» **Required task**
Leave the pictures out, and retype all of the material exactly as written.

» **Recorded data**

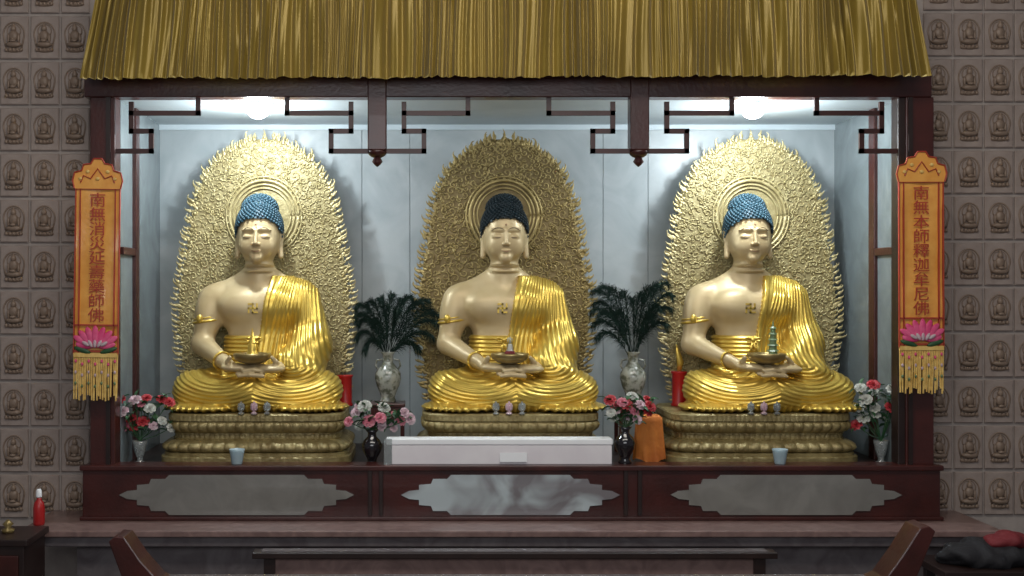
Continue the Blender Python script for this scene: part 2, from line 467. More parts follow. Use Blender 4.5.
# ---------------------------------------------------------------- statue assembly
SC=1.06; YS=1.06
me_cache={}
def getme(key,b,m,smooth=True):
    if key not in me_cache:
        me=bpy.data.meshes.new(key); me.from_pydata(b.v,[],b.f); me.update()
        if smooth: me.shade_smooth()
        me.materials.append(m); me_cache[key]=me
    return me_cache[key]
def facebits():
    r={}
    for q in (-1,1):
        b=MB(); P=[]
        for t in np.linspace(0,1,9):
            x=.036+.096*t; P.append((q*x,-.242+1.9*max(0,x-.05)**2*2.2-.003,1.728+.008*(2*t-1)**2))
        b.tube(P,[.002,.0035,.004,.0045,.0045,.0045,.004,.003,.002],6); r['eye%d'%q]=b
        b=MB(); P=[]
        for t in np.linspace(0,1,9):
            x=.024+.125*t; P.append((q*x,-.262+2.6*x*x,1.812+.024*math.sin(pi*min(1,t*1.05))-.010*t))
        b.tube(P,[.002,.003,.0035,.0035,.0035,.0035,.003,.0025,.002],6); r['brow%d'%q]=b
    b=MB(); b.tube([(-.048,-.249,1.602),(-.024,-.263,1.594),(0,-.266,1.591),(.024,-.263,1.594),(.048,-.249,1.602)],[.002,.004,.005,.004,.002],6); r['lips']=b
    return r
FB=facebits()
def statue(px_base,py_base,hair,label,shift):
    X=PX(px_base,YS-.25); Z=PZ(py_base,.45)
    root=empty('buddha_statue',(X,YS,Z),label=label,cat='statue',group='seated buddha statues on the altar')
    root.scale=(SC,)*3
    meobj('body',me_body,root,'matte pale gold skin')
    meobj('robe',me_robe,root,'polished gold draped robe')
    meobj('hair',hair,root,'blue snail-curl hair')
    for q in (-1,1):
        meobj('eye',getme('eye%d'%q,FB['eye%d'%q],M['ink']),root)
        meobj('eyebrow',getme('brow%d'%q,FB['brow%d'%q],M['ink']),root)
    meobj('lips',getme('lips',FB['lips'],M['lip']),root)
    b=MB().ell((0,-.256,1.862),(.010,.008,.010),10,7); meobj('forehead_mark',getme('urna',b,M['lip']),root)
    b=MB()
    P=[(-.535+.142*math.cos(a),.02+.148*math.sin(a),.885+.02*math.cos(a)) for a in np.linspace(0,2*pi,25)]; b.tube(P,.014,6)
    P=[(-.532+.139*math.cos(a),.02+.145*math.sin(a),.92+.02*math.cos(a)) for a in np.linspace(0,2*pi,25)]; b.tube(P,.009,6)
    b.ell((-.59,-.125,.91),(.035,.022,.045),8,6)
    meobj('armlet',getme('armlet',b,M['robe']),root)
    b=MB(); c=Vector((-.33,-.355,.500)); t=Vector((.315,-.40,-.19)).normalized(); a1=t.cross(Vector((0,0,1))).normalized(); a2=t.cross(a1)
    P=[c+a1*(.092*math.cos(a))+a2*(.092*math.sin(a)) for a in np.linspace(0,2*pi,21)]; b.tube(P,.012,6)
    meobj('bracelet',getme('bracelet',b,M['robe']),root)
    b=MB(); z0=1.02; w=.008; A_=.050; y0,y1=-.257,-.18; x0=-.035
    b.box(x0-w,x0+w,y0,y1,z0-A_,z0+A_); b.box(x0-A_,x0+A_,y0,y1,z0-w,z0+w)
    b.box(x0-A_,x0+w,y0,y1,z0+A_-2*w,z0+A_); b.box(x0-w,x0+A_,y0,y1,z0-A_,z0-A_+2*w)
    b.box(x0+A_-2*w,x0+A_,y0,y1,z0-w,z0+A_); b.box(x0-A_,x0-A_+2*w,y0,y1,z0-A_,z0+w)
    b.v=[(x,y+.035,z) for x,y,z in b.v]
    meobj('chest_emblem',getme('emblem',b,M['robe'],False),root)
    b=MB(); b.ell((-.02,-.245,.70),(.030,.025,.024),10,6)
    for q in (-1,1):
        b.tube([(-.02,-.25,.70),(-.02+q*.06,-.27,.725),(-.02+q*.09,-.26,.712),(-.02+q*.06,-.27,.69),(-.02,-.25,.695)],.010,6,flat=.6)
        b.tube([(-.02,-.25,.69),(-.02+q*.02,-.27,.63),(-.02+q*.03,-.27,.58)],[.012,.016,.012],6,flat=.5)
    meobj('sash_knot',getme('knot',b,M['robe']),root)
    if shift:      # the sculpture's upper body is set slightly to one side of its lap
        for c in root.children:
            me=c.data.copy(); n=len(me.vertices); co=np.empty(n*3,np.float32); me.vertices.foreach_get('co',co); co=co.reshape(-1,3)
            co[:,0]-=shift*sst(.24,.60,co[:,2]); me.vertices.foreach_set('co',co.ravel()); me.update(); c.data=me
    return root,X,Z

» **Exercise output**
Continue the Blender Python script for this scene: part 2, from line 467. More parts follow. Use Blender 4.5.
# ---------------------------------------------------------------- statue assembly
SC=1.06; YS=1.06
me_cache={}
def getme(key,b,m,smooth=True):
    if key not in me_cache:
        me=bpy.data.meshes.new(key); me.from_pydata(b.v,[],b.f); me.update()
        if smooth: me.shade_smooth()
        me.materials.append(m); me_cache[key]=me
    return me_cache[key]
def facebits():
    r={}
    for q in (-1,1):
        b=MB(); P=[]
        for t in np.linspace(0,1,9):
            x=.036+.096*t; P.append((q*x,-.242+1.9*max(0,x-.05)**2*2.2-.003,1.728+.008*(2*t-1)**2))
        b.tube(P,[.002,.0035,.004,.0045,.0045,.0045,.004,.003,.002],6); r['eye%d'%q]=b
        b=MB(); P=[]
        for t in np.linspace(0,1,9):
            x=.024+.125*t; P.append((q*x,-.262+2.6*x*x,1.812+.024*math.sin(pi*min(1,t*1.05))-.010*t))
        b.tube(P,[.002,.003,.0035,.0035,.0035,.0035,.003,.0025,.002],6); r['brow%d'%q]=b
    b=MB(); b.tube([(-.048,-.249,1.602),(-.024,-.263,1.594),(0,-.266,1.591),(.024,-.263,1.594),(.048,-.249,1.602)],[.002,.004,.005,.004,.002],6); r['lips']=b
    return r
FB=facebits()
def statue(px_base,py_base,hair,label,shift):
    X=PX(px_base,YS-.25); Z=PZ(py_base,.45)
    root=empty('buddha_statue',(X,YS,Z),label=label,cat='statue',group='seated buddha statues on the altar')
    root.scale=(SC,)*3
    meobj('body',me_body,root,'matte pale gold skin')
    meobj('robe',me_robe,root,'polished gold draped robe')
    meobj('hair',hair,root,'blue snail-curl hair')
    for q in (-1,1):
        meobj('eye',getme('eye%d'%q,FB['eye%d'%q],M['ink']),root)
        meobj('eyebrow',getme('brow%d'%q,FB['brow%d'%q],M['ink']),root)
    meobj('lips',getme('lips',FB['lips'],M['lip']),root)
    b=MB().ell((0,-.256,1.862),(.010,.008,.010),10,7); meobj('forehead_mark',getme('urna',b,M['lip']),root)
    b=MB()
    P=[(-.535+.142*math.cos(a),.02+.148*math.sin(a),.885+.02*math.cos(a)) for a in np.linspace(0,2*pi,25)]; b.tube(P,.014,6)
    P=[(-.532+.139*math.cos(a),.02+.145*math.sin(a),.92+.02*math.cos(a)) for a in np.linspace(0,2*pi,25)]; b.tube(P,.009,6)
    b.ell((-.59,-.125,.91),(.035,.022,.045),8,6)
    meobj('armlet',getme('armlet',b,M['robe']),root)
    b=MB(); c=Vector((-.33,-.355,.500)); t=Vector((.315,-.40,-.19)).normalized(); a1=t.cross(Vector((0,0,1))).normalized(); a2=t.cross(a1)
    P=[c+a1*(.092*math.cos(a))+a2*(.092*math.sin(a)) for a in np.linspace(0,2*pi,21)]; b.tube(P,.012,6)
    meobj('bracelet',getme('bracelet',b,M['robe']),root)
    b=MB(); z0=1.02; w=.008; A_=.050; y0,y1=-.257,-.18; x0=-.035
    b.box(x0-w,x0+w,y0,y1,z0-A_,z0+A_); b.box(x0-A_,x0+A_,y0,y1,z0-w,z0+w)
    b.box(x0-A_,x0+w,y0,y1,z0+A_-2*w,z0+A_); b.box(x0-w,x0+A_,y0,y1,z0-A_,z0-A_+2*w)
    b.box(x0+A_-2*w,x0+A_,y0,y1,z0-w,z0+A_); b.box(x0-A_,x0-A_+2*w,y0,y1,z0-A_,z0+w)
    b.v=[(x,y+.035,z) for x,y,z in b.v]
    meobj('chest_emblem',getme('emblem',b,M['robe'],False),root)
    b=MB(); b.ell((-.02,-.245,.70),(.030,.025,.024),10,6)
    for q in (-1,1):
        b.tube([(-.02,-.25,.70),(-.02+q*.06,-.27,.725),(-.02+q*.09,-.26,.712),(-.02+q*.06,-.27,.69),(-.02,-.25,.695)],.010,6,flat=.6)
        b.tube([(-.02,-.25,.69),(-.02+q*.02,-.27,.63),(-.02+q*.03,-.27,.58)],[.012,.016,.012],6,flat=.5)
    meobj('sash_knot',getme('knot',b,M['robe']),root)
    if shift:      # the sculpture's upper body is set slightly to one side of its lap
        for c in root.children:
            me=c.data.copy(); n=len(me.vertices); co=np.empty(n*3,np.float32); me.vertices.foreach_get('co',co); co=co.reshape(-1,3)
            co[:,0]-=shift*sst(.24,.60,co[:,2]); me.vertices.foreach_set('co',co.ravel()); me.update(); c.data=me
    return root,X,Z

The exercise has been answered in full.